Trump was accused of meddling in the 2020 election in Georgia.

January 9, 2023, 11:09 AM

After months of closed door testimony, the special grand jury seated as part of the Fulton County, Georgia, investigation into potential 2020 election interference has finished its work and submitted its final report, according to a filing in the case Monday morning.

The special grand jury, which was seated in May 2022 as part of the investigation into former President Donald Trump's efforts to overturn the election, heard testimony from some of Trump's closet allies and supporters -- including lawyers Rudy Giuliani and John Eastman, and Sen. Lindsey Graham.

Now, the grand jury has delivered its report and officially has been dissolved, according to a court order by Judge Robert C. McBurney filed on Monday morning.

McBurney has set a Jan. 24 hearing to determine whether the report will be made public.

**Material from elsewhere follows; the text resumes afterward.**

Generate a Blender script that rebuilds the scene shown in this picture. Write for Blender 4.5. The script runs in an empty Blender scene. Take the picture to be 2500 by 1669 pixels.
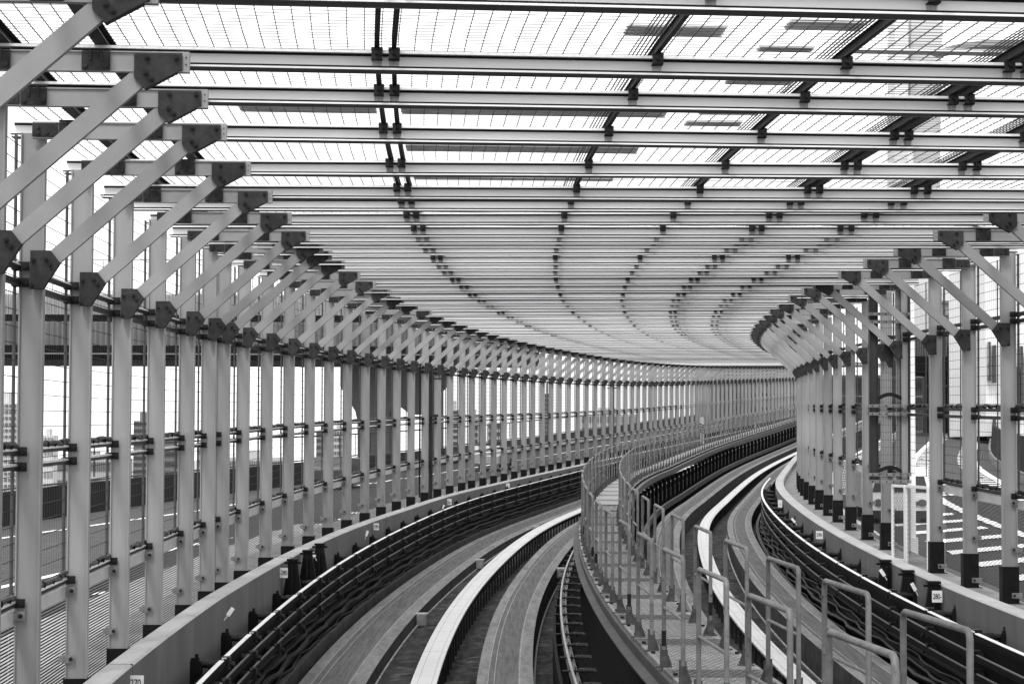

The special grand jury does not have the ability to return an indictment and can only make recommendations concerning criminal prosecution. Another grand jury would bring any possible charges, should they be brought.

Fulton County District Attorney Fanni Willis officially launched the probe in February 2021, sparked in part by the now-infamous Jan. 2, 2021, phone call Trump made to Georgia Secretary of State Brad Raffensperger in which Trump pleaded with Raffensperger to "find 11,780 votes," the exact number Trump needed to win Georgia.

Trump, who has denounced the probe, has repeatedly defended his phone call to Raffensperger, calling it "perfect."

PHOTO: Former President Donald Trump arrives to speak at Mar-a-lago on Election Day, Nov. 8, 2022, in Palm Beach, Fla.
Former President Donald Trump arrives to speak at Mar-a-lago on Election Day, Nov. 8, 2022, in Palm Beach, Fla.
Andrew Harnik/AP, FILE

Since being seated last year, the special grand jury has issued subpoenas for testimony to a host of Trump allies, including former Trump chief of staff Marc Meadows and former Georgia Rep. Newt Gingrich.

A number of individuals were informed last summer that they were "targets" of the probe, including Giuliani. Sixteen people identified as "fake electors" were also notified that they were considered targets in the ongoing criminal investigation, prosecutors revealed in court documents.

The 16, who prosecutors alleged participated in a scheme to overturn the state's election results, received letters alerting them that their "testimony was required by the special purpose grand jury and that [they were] targets of the investigation" the filing said.